The Sonata in E-Flat, K.282, opens with a slow and warmly lyrical first movement. Elements of Austrian charm color the two lively minuets of the second movement, while the sonata’s exhilarating last movement up-ends the contained and formal beauty of the preceding movements.

Mozart composed his only Sonata in A Minor following the unexpected death of his mother while they were in Paris (an event for which he felt the necessity to “cushion” the news for his father, by writing letters saying she had become ill, when in fact she had already died). The first movement seemingly explodes with shock, breathless anguish and tumultuous emotions.  The second movement’s pianistic ‘oratory’ speaks of sorrow, the difficulty of acceptance, and consuming pain.  The last movement's fleeting and ghostly theme leads to mercurial dynamic juxtapositions of ‘fire and ice.’  From turbulent passages, the music diverges for a moment of sweetest memory before relentlessly driving to its end.

The haunting beauty of Mozart’s Rondo in A Minor—like the preceding Sonata of the same key—comes from a place of loss.   A late-Mozart work, it shows Mozart's style broadening into musical material soon to pass into later composers’ hands.

The opening of Mozart’s ineffably light and brilliant Sonata in B-Flat, K.570, lifts the music upward.
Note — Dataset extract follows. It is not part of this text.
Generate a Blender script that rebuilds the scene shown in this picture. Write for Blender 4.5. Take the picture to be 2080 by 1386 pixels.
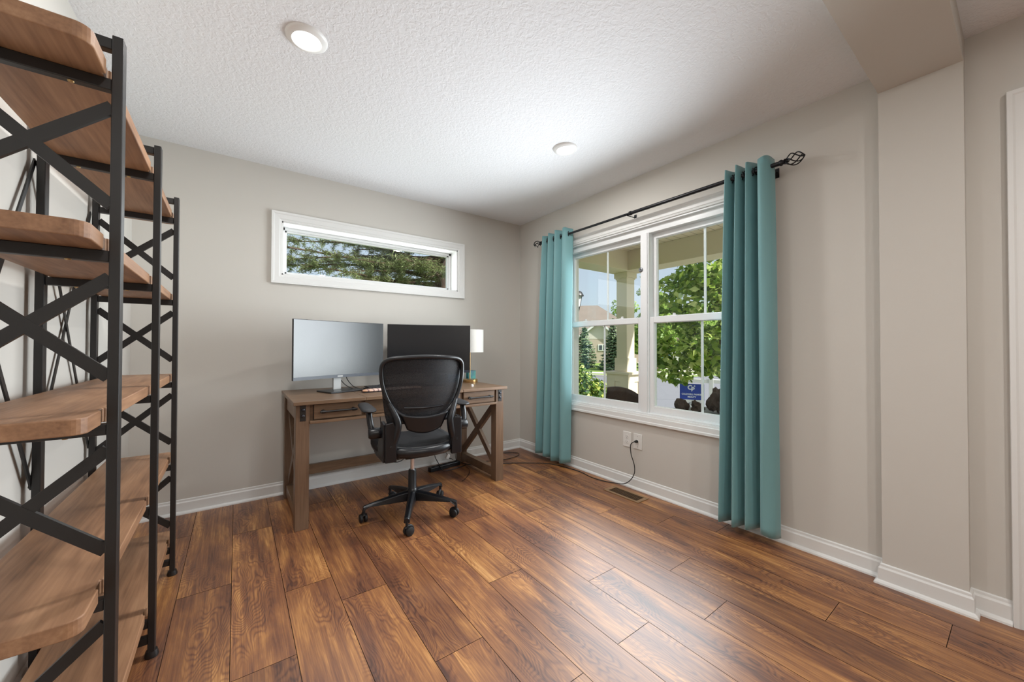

Flashes of virtuosity blend with lyrical melodies in Mozart’s late, elegant style.  The second movement begins with horn calls bidding a farewell; between recurrences of this theme, the music explores acceptance, loneliness, and unending affection.  The last movement, also with a recurring rondo theme, is upbeat and happy-go-lucky, with a sense of fun that could only be Mozart!